AVARD FAIRBANKS, LINCOLN-DOUGLAS DEBATE PLAQUES, 1958

bronze bas reliefs, 4' x 6' each approx.

Located: East wall, outside Old Main, Knox College, 2 E. South St., Galesburg, Ill.

Other works: "Lincoln," New Salem State Historic Site, Petersburg, Ill.; "Pioneer Mothers' Memorial," Vancouver, B. C.; "Pioneer Family," Bismarck, N. D. and many more. World expositions since 1915 have honored his work.

 

The two large cast bronze plaques, on either side of the east entrance to Knox College's Old Main commemorate the fifth debate between Abraham Lincoln and Illinois Senator Stephen Douglas. Though Lincoln was the local crowd favorite he lost the Senate seat to Douglas, only to be elected President two years later.
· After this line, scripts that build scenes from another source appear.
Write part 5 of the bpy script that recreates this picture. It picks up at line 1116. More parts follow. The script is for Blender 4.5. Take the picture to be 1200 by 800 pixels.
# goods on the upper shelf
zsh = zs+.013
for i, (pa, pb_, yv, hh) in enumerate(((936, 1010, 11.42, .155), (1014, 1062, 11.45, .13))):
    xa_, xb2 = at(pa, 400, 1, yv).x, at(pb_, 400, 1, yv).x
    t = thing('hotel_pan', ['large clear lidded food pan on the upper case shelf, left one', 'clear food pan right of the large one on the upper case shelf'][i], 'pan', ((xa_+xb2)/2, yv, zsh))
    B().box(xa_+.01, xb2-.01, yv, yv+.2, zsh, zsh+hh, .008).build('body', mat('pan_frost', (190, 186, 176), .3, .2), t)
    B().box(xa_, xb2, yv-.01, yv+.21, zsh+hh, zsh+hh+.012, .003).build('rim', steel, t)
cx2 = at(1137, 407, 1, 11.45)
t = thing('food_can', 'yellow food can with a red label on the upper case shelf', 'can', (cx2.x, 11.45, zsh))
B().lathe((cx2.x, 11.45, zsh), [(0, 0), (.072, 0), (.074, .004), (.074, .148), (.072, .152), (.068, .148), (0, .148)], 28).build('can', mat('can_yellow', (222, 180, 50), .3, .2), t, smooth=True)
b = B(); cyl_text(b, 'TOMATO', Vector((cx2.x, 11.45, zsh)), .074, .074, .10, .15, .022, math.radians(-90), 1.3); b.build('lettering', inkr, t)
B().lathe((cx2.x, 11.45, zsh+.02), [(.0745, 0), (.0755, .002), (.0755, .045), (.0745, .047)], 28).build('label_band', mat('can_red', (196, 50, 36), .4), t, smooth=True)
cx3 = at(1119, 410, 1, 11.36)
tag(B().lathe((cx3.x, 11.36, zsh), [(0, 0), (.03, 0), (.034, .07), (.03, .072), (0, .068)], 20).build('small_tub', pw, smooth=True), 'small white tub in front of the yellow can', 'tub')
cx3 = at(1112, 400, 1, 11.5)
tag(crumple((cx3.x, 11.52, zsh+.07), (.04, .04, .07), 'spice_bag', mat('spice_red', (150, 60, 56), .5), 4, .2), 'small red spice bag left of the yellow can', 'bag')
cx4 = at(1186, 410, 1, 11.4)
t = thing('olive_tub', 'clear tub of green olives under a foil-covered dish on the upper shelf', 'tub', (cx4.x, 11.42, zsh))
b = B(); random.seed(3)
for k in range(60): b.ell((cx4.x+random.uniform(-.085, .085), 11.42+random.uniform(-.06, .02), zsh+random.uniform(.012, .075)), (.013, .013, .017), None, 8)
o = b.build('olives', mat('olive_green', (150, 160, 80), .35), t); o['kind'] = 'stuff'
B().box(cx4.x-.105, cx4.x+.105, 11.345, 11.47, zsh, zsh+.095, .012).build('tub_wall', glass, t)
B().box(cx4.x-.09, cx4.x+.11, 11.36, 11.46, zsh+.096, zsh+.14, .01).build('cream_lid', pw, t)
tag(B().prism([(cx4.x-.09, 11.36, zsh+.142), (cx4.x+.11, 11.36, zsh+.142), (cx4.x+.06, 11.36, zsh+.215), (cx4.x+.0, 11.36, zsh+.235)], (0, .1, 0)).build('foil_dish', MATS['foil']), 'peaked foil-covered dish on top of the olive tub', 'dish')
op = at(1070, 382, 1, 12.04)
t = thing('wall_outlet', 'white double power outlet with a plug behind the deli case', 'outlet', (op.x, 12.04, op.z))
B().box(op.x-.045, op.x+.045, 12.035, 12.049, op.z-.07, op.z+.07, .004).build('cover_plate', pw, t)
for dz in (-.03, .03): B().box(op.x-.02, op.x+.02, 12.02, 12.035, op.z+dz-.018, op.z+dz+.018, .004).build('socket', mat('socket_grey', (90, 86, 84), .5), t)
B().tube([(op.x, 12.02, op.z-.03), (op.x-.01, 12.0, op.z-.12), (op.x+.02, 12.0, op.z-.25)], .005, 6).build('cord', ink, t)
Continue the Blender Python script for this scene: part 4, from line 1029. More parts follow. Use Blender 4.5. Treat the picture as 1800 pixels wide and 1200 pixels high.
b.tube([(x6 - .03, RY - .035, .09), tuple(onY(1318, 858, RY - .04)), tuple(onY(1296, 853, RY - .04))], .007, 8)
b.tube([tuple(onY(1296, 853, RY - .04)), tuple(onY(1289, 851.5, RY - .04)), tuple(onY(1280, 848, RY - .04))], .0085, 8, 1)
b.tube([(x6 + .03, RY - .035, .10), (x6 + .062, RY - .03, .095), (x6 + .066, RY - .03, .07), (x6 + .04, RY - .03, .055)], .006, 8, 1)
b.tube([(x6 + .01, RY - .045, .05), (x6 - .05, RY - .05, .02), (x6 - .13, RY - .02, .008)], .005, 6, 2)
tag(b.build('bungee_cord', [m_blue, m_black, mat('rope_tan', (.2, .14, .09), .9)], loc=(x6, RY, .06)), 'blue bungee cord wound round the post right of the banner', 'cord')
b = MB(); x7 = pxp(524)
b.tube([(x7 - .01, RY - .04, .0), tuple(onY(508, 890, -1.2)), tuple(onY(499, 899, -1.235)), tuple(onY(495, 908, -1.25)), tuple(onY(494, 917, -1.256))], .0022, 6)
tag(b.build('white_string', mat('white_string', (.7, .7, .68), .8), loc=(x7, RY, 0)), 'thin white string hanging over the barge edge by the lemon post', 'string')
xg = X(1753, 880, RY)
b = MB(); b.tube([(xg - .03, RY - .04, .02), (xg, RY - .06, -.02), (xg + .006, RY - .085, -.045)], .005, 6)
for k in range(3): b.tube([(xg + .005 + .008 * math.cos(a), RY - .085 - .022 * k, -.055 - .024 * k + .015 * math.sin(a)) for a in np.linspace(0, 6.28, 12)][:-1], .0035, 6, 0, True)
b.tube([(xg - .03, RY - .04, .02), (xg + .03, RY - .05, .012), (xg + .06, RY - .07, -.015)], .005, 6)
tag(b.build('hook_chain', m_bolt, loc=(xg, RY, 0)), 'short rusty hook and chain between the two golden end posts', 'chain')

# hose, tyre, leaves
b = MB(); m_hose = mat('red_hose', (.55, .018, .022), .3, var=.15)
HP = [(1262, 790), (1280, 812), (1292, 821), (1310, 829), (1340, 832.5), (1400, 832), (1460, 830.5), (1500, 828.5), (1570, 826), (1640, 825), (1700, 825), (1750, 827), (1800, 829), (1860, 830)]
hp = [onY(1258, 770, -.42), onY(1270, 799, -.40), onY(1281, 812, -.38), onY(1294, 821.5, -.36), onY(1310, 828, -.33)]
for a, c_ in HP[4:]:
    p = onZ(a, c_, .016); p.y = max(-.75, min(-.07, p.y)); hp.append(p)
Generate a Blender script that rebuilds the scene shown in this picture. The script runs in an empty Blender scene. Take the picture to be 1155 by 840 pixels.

Old Main, a National Historic Monument, is the only structure standing where one of the 1858 Lincoln-Douglas debates took place.

 

Formal and dignified, the portraits in clay are not a flat frontal view of the head but

rather a 3/4 view of a sculpted face rising from a flat background. Sunlight and shadow on the forms creates a realistic sense of depth.

 

On October 7,1958, when these Avard Fairbanks plaques were to be dedicated, they were not yet ready. Painted plaster casts of them were used (now displayed in the Old Knox County Courthouse, Knoxville, Ill.). The day was wet with heavy rains. An archival letter to Avard Fairbanks informs that the plaster casts "survived the rain of that weekend amazingly well." They did and they are in Knoxville to see.